Sony to Introduce Quadruple Frame Rate LCD-TV in November
On November 10, Sony will introduce a 46-inch LCD-TV with a frame rate of 240 Hz, the world’s first. The set will sell for about ¥400,000 in Japan. That compares with on-line U.S. prices in the vicinity of $2300 for the company’s high-end KDL-46XBR4 with 120Hz frame rate.

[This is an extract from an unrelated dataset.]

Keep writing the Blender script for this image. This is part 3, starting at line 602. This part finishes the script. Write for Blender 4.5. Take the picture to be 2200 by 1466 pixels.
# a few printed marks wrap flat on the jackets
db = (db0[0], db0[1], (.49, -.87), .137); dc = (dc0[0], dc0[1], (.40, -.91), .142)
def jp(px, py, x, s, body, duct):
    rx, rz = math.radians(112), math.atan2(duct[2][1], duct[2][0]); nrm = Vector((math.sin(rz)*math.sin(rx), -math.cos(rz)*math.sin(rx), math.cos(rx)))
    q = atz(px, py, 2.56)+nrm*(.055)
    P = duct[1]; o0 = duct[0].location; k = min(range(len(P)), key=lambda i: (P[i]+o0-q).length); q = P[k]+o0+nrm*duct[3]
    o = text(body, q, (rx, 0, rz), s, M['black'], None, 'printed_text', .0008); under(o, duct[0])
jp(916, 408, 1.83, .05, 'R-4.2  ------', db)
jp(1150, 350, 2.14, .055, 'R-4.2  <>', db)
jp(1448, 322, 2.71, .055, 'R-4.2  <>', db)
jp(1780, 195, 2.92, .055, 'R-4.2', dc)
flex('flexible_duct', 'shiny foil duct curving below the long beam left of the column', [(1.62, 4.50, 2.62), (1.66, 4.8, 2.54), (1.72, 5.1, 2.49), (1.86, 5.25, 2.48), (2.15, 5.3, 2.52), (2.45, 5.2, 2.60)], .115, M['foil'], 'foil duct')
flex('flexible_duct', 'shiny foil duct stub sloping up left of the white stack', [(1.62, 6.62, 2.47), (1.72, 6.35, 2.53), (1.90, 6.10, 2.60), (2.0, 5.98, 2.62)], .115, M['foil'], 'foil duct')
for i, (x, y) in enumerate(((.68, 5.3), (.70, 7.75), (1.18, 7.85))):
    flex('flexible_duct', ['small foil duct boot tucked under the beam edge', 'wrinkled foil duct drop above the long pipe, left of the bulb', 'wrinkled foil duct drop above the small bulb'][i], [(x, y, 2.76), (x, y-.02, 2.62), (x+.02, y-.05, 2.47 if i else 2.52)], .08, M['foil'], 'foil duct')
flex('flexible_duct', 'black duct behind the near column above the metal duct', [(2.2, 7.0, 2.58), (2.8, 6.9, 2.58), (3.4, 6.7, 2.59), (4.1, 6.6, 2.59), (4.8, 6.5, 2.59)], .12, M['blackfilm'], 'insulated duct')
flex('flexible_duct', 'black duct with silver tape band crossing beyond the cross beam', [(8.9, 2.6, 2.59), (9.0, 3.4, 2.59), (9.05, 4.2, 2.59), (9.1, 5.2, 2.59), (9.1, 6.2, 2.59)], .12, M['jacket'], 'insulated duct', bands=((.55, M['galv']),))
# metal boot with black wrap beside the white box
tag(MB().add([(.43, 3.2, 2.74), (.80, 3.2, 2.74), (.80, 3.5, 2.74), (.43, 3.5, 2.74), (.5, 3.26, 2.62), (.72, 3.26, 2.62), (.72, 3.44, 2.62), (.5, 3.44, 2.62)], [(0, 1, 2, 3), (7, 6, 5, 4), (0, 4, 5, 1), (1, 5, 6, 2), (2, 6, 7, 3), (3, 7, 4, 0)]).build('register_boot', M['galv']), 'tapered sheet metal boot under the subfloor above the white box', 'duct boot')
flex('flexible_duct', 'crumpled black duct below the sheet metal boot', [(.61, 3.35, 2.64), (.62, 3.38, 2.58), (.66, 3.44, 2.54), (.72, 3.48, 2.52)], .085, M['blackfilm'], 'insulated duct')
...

Motion blur remains the Achilles heel for large-screen HDTVs relative to plasma and OLED (if there were any large-screen OLED-TVs to worry about). The problem has two sources. The first is cell-response time, and tremendous progress has been made with that. The second is the sample-and-hold nature of LCD addressing, which would produce motion blur even if cell response were instantaneous. The current approach is to reduce the hold time, which is done by fabricating extra frames between the 60 frames your digital broadcaster or cable company sends to you each second. Today’s high-end sets double this basic frame rate and give you 120Hz. That certainly reduces motion blur but doesn’t eliminate it, and 120Hz LCD-TVs do not do as well as a good 60Hz plasma on motion blur — as LG’s plasma unit delighted in demonstrating at last year’s Flat Panel Display International.
So the next step is 240Hz. I look forward to seeing how effective Sony’s implementation is, and to finding out how Sony gets the liquid-crystal material to respond quickly enough to make the quadruple frame rate meaningful and how it creates three fabricated frames for each "real" frame with unique content that comes down the pipe.